> Provided data
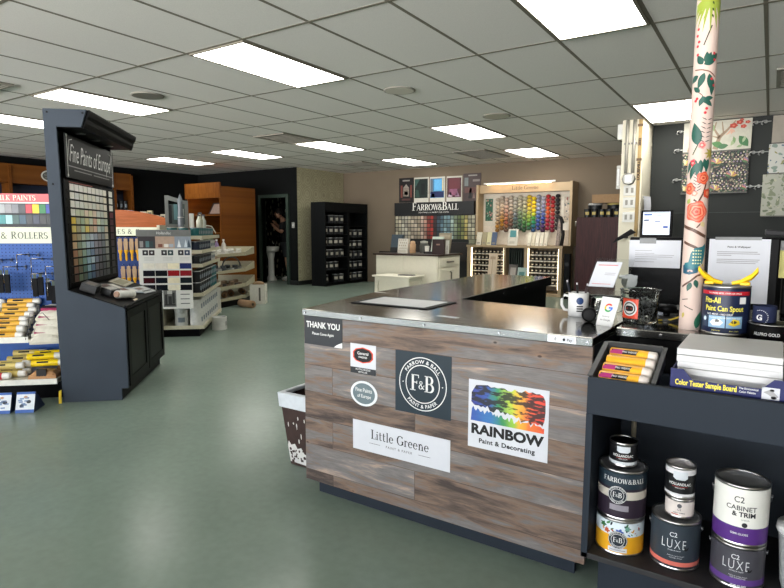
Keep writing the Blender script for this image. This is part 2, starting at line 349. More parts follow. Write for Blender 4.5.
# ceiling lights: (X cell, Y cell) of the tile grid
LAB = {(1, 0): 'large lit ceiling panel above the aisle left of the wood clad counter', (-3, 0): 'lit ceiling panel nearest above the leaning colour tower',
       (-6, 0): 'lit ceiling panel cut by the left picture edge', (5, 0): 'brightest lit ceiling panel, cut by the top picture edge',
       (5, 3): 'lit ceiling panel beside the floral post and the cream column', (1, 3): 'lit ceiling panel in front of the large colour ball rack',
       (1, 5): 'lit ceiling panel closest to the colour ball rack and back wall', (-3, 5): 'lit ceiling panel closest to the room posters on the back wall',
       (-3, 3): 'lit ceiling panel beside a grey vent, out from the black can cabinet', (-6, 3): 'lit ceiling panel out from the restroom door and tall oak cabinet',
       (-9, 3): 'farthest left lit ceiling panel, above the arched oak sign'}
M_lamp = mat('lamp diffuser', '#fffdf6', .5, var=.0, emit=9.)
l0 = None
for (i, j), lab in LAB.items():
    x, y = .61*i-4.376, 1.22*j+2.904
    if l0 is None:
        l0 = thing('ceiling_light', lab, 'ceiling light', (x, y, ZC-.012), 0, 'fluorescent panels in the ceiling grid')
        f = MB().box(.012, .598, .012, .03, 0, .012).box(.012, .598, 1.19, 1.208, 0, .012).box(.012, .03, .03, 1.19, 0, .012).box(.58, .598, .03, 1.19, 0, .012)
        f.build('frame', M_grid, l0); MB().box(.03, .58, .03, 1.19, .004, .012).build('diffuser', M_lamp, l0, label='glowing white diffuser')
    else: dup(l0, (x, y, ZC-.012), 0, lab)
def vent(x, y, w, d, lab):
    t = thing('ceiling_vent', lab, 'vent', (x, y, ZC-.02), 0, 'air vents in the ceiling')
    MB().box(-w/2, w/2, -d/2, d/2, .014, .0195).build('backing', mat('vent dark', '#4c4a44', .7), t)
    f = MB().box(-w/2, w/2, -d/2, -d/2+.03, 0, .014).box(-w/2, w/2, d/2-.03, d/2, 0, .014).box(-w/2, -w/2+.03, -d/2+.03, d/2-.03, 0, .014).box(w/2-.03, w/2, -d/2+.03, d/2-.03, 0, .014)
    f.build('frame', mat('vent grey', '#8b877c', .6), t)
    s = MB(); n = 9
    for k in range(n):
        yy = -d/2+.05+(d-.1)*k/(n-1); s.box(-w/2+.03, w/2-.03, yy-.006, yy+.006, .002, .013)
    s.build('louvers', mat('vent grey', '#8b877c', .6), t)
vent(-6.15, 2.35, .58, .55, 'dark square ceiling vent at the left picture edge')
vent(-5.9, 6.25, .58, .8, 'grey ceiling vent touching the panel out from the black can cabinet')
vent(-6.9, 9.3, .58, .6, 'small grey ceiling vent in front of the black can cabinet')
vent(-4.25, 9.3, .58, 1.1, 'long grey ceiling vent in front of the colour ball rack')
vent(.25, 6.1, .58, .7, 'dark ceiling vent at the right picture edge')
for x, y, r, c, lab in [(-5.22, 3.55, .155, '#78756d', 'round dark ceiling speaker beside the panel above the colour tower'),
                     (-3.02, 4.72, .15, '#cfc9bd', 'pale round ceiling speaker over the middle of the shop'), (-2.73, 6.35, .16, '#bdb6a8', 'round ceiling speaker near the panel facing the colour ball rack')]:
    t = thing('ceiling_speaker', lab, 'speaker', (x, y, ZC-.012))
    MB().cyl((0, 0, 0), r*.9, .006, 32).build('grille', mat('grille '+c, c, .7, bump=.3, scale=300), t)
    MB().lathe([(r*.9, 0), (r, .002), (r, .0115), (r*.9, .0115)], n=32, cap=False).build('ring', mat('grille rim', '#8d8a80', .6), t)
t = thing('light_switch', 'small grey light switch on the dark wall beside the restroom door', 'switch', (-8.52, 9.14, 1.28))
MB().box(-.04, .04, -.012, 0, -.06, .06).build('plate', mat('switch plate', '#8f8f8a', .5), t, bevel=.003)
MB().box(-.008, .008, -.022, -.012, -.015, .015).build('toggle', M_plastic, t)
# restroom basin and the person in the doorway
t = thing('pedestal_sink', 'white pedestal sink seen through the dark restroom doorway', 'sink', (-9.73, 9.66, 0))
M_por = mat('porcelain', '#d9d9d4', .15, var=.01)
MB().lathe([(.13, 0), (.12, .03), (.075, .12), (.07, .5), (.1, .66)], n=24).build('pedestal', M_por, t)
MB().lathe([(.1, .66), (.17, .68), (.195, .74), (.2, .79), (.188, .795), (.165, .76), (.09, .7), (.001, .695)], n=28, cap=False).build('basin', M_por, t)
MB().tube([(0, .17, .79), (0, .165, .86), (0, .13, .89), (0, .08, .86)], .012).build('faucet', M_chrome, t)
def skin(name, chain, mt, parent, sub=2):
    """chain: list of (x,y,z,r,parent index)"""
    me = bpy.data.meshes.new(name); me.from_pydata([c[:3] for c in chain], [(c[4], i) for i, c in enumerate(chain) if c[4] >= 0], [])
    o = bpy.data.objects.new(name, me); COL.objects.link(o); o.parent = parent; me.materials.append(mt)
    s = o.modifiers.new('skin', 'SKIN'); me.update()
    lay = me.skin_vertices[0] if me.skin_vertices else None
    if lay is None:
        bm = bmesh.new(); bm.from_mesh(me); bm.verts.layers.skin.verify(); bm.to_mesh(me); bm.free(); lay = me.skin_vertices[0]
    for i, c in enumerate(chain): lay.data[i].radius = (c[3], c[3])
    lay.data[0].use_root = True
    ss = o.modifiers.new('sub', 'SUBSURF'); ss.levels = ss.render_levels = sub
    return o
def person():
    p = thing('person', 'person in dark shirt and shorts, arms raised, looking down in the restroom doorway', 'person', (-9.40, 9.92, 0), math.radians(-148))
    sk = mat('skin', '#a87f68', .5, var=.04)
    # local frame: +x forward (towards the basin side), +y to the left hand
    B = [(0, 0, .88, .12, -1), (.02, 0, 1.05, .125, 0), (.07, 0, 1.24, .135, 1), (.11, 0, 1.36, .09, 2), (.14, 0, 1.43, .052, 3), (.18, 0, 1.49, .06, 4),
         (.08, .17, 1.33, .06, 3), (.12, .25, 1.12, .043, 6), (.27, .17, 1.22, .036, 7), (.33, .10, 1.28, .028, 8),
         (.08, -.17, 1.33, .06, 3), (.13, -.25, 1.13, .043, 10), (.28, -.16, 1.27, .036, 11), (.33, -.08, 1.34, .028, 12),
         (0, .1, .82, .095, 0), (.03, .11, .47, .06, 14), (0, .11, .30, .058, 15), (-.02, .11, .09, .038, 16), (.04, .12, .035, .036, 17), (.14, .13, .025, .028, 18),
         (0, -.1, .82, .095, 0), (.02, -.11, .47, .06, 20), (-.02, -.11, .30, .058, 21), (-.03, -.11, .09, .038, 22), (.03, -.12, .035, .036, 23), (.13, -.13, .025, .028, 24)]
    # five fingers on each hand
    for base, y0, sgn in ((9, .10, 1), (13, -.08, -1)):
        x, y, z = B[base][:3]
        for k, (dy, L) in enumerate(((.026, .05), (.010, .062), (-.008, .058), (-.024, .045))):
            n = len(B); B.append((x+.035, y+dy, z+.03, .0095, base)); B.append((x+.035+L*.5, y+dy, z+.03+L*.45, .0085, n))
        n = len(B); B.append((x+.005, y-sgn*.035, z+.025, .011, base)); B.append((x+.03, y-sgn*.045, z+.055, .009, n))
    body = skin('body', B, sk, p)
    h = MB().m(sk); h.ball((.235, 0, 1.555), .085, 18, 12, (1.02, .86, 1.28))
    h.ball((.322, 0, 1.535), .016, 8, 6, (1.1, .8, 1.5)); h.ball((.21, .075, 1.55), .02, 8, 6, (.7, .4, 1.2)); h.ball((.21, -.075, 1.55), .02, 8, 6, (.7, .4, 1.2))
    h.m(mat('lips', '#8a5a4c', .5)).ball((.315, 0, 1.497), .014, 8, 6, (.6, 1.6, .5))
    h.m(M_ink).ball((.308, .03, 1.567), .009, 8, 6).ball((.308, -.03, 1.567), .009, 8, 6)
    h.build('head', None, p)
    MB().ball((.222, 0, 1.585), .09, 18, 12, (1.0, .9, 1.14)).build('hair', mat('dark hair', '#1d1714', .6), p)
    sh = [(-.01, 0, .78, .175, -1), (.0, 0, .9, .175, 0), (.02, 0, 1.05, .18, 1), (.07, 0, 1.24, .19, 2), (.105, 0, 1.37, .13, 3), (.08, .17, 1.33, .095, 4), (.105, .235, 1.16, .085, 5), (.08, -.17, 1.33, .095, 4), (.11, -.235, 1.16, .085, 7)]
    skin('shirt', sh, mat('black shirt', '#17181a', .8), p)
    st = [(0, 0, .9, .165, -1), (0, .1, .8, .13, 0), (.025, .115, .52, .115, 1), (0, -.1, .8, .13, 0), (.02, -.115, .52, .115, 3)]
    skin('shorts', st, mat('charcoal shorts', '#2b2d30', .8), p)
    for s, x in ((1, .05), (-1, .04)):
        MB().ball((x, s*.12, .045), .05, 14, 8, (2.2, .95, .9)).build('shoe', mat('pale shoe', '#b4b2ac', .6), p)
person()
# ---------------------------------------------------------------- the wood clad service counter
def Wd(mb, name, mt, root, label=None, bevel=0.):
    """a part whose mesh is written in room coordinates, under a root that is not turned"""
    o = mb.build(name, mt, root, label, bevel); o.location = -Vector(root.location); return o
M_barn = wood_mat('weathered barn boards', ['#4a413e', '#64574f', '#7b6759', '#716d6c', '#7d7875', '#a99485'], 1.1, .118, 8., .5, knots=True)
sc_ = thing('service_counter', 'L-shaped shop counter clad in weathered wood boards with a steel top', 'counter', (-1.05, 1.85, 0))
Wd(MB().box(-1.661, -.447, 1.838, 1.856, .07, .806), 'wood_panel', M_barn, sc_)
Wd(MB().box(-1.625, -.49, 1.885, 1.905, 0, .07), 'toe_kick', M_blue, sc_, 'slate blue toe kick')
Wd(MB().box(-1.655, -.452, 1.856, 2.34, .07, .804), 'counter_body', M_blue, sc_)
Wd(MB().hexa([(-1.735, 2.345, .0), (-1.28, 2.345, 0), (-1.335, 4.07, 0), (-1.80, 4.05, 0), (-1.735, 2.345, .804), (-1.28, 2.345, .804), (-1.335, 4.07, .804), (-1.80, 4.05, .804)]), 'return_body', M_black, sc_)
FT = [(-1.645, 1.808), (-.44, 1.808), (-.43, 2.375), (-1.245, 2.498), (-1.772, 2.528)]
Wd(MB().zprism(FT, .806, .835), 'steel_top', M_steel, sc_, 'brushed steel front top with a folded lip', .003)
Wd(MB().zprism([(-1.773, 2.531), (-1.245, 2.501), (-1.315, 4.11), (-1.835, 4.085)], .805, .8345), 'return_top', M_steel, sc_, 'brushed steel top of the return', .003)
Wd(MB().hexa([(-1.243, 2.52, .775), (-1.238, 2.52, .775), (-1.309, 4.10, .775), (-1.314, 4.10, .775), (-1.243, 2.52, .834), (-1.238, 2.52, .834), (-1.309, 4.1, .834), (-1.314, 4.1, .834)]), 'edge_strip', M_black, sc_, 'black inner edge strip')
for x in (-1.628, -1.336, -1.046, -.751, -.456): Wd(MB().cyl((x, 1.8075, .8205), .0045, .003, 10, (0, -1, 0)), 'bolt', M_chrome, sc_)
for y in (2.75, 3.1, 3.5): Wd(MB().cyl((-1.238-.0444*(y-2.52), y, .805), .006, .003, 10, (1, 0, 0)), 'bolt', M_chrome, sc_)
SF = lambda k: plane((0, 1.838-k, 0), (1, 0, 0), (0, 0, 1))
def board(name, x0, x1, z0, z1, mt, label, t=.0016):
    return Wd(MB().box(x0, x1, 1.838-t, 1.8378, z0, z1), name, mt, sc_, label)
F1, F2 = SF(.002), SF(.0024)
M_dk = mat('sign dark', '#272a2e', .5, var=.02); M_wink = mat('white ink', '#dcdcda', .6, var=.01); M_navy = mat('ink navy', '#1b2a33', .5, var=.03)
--
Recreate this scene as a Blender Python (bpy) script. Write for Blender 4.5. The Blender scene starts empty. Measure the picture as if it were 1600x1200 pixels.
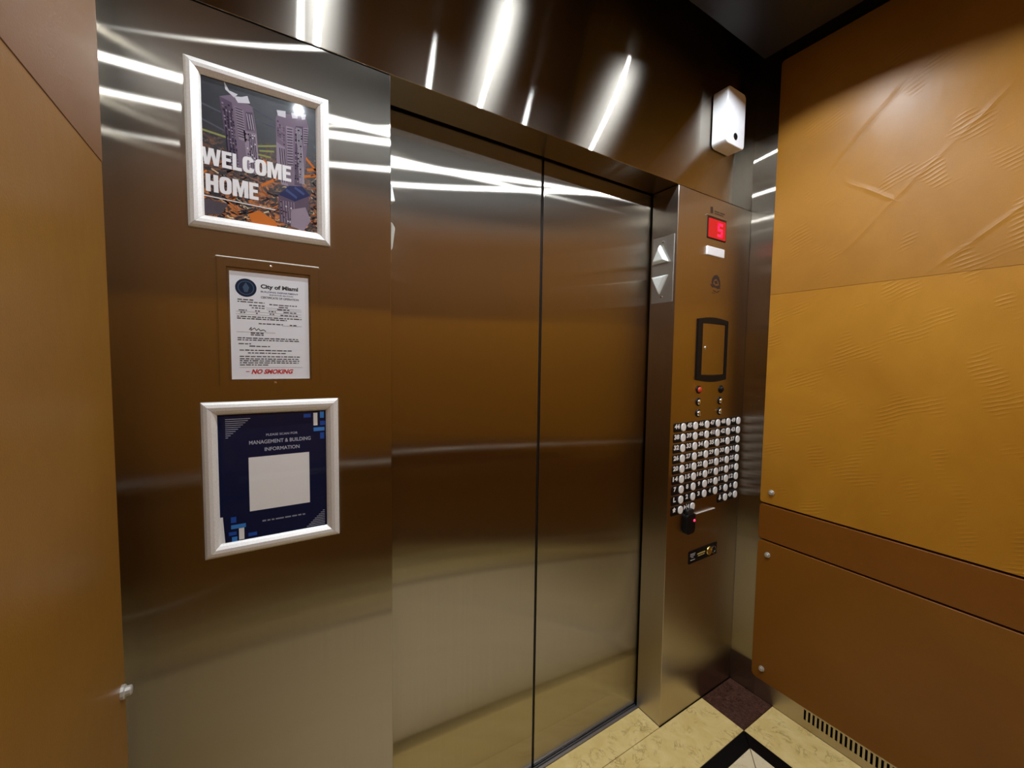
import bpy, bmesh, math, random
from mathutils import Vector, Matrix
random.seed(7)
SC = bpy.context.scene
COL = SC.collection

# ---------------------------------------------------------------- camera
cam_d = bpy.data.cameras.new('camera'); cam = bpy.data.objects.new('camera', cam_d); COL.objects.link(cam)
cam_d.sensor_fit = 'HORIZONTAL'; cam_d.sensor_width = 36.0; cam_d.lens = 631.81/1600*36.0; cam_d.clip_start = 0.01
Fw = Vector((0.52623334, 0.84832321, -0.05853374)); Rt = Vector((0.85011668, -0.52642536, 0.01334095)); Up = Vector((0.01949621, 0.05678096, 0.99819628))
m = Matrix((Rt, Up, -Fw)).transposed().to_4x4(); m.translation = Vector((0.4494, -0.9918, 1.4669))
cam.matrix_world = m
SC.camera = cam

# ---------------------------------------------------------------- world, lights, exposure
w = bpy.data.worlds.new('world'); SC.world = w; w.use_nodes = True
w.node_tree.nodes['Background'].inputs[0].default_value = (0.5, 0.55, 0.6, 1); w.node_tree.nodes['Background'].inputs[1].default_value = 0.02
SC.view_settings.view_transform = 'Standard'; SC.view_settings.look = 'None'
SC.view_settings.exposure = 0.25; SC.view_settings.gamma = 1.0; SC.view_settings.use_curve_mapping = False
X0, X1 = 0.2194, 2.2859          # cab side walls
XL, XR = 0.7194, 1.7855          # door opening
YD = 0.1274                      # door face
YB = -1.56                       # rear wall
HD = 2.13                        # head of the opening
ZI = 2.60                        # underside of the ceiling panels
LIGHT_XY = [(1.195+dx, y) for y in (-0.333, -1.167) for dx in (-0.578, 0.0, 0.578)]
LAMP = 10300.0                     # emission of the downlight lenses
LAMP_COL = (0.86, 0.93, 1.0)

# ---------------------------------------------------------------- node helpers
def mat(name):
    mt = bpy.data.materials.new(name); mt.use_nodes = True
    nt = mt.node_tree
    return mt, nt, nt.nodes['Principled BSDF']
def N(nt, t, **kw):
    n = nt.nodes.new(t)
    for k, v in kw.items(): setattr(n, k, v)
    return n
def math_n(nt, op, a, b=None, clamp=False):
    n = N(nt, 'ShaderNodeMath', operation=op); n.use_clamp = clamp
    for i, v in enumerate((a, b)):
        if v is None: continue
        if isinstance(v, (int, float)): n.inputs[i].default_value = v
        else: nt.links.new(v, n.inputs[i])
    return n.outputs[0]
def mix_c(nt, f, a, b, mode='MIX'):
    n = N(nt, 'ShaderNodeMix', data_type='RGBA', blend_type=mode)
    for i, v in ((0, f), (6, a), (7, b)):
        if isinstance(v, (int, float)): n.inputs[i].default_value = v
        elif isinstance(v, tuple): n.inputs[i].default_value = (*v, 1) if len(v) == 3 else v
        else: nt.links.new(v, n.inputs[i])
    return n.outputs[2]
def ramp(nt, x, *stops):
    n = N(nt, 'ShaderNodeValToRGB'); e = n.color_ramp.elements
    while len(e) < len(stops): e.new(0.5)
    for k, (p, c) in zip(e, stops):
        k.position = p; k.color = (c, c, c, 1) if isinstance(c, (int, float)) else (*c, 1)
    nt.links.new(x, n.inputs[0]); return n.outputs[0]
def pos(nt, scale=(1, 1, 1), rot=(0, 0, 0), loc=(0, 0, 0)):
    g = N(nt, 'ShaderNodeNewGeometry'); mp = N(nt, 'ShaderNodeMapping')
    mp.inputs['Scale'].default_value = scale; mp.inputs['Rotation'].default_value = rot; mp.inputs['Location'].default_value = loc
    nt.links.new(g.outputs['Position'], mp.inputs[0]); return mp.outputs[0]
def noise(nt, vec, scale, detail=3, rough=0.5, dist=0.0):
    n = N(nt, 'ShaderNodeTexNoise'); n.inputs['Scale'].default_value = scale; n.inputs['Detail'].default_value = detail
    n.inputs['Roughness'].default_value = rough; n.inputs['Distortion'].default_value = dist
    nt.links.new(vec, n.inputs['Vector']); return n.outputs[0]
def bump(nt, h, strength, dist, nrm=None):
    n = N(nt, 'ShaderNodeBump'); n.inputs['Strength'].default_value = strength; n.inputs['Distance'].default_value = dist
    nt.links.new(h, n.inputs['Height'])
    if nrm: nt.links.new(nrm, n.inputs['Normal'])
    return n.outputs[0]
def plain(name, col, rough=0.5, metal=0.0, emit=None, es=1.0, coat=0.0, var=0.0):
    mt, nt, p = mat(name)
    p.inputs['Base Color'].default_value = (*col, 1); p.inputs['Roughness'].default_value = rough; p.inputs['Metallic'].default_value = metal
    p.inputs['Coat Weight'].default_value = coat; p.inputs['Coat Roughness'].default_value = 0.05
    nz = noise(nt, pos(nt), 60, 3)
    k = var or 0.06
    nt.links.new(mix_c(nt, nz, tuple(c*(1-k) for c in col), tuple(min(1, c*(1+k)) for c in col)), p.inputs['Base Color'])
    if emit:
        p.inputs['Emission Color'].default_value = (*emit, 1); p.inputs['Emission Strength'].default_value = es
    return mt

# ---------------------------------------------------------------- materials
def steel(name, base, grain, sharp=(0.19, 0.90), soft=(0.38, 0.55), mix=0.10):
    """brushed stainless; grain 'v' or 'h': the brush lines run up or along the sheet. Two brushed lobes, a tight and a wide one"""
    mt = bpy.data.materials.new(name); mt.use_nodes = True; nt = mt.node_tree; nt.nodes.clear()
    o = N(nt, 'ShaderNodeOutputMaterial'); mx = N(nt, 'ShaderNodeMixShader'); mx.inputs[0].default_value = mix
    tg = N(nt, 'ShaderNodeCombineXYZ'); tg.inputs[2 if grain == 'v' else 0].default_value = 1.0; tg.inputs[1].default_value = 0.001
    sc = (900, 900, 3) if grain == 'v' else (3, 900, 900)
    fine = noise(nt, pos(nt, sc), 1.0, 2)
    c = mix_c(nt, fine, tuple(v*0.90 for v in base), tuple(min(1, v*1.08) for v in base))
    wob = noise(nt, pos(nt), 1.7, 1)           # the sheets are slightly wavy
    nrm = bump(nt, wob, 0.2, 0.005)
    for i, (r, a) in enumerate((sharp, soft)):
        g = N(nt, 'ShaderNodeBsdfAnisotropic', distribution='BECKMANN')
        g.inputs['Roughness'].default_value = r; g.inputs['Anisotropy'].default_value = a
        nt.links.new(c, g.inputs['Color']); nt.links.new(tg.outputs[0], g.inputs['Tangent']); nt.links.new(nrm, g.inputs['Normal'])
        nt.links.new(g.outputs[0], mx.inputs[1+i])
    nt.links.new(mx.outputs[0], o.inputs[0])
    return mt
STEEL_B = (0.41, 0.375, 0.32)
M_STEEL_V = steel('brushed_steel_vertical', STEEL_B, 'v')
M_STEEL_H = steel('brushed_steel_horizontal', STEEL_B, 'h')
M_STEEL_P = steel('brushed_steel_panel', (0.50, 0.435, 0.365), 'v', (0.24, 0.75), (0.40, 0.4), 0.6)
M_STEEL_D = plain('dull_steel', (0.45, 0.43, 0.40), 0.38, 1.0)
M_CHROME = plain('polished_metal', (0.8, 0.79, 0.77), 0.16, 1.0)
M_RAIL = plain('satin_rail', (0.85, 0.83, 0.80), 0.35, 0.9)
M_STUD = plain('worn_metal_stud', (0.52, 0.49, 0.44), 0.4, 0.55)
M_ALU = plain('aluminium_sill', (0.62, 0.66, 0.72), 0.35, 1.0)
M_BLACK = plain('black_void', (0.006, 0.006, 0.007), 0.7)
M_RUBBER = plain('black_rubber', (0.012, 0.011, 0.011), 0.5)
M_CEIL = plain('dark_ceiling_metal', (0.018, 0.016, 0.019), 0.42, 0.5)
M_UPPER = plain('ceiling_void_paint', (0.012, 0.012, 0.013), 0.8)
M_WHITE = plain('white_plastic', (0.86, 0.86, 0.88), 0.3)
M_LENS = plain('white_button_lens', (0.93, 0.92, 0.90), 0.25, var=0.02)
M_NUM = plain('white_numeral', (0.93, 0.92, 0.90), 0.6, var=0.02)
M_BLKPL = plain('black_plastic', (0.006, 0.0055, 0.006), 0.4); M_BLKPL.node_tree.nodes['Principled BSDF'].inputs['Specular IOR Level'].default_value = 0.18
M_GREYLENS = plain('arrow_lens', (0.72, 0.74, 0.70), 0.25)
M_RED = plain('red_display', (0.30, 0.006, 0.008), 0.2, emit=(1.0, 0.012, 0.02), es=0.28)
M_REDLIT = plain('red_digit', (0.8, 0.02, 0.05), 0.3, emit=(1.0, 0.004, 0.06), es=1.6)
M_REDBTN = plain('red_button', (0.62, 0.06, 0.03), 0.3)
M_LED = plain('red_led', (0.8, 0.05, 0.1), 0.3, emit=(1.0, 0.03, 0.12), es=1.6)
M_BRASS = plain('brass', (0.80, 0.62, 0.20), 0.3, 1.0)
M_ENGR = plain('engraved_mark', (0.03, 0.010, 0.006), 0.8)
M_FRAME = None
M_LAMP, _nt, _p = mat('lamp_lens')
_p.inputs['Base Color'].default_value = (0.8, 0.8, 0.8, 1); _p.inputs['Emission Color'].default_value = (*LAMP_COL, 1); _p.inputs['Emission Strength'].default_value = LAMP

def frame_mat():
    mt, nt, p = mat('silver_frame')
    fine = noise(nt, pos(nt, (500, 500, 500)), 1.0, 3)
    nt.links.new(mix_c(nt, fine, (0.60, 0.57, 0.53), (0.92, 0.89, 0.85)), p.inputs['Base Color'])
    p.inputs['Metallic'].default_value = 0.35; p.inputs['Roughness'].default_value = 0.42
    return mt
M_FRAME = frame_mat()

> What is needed
Give the count of lines in the data above that hold the string "picture", with no additional words.

> Solution for this exercise
4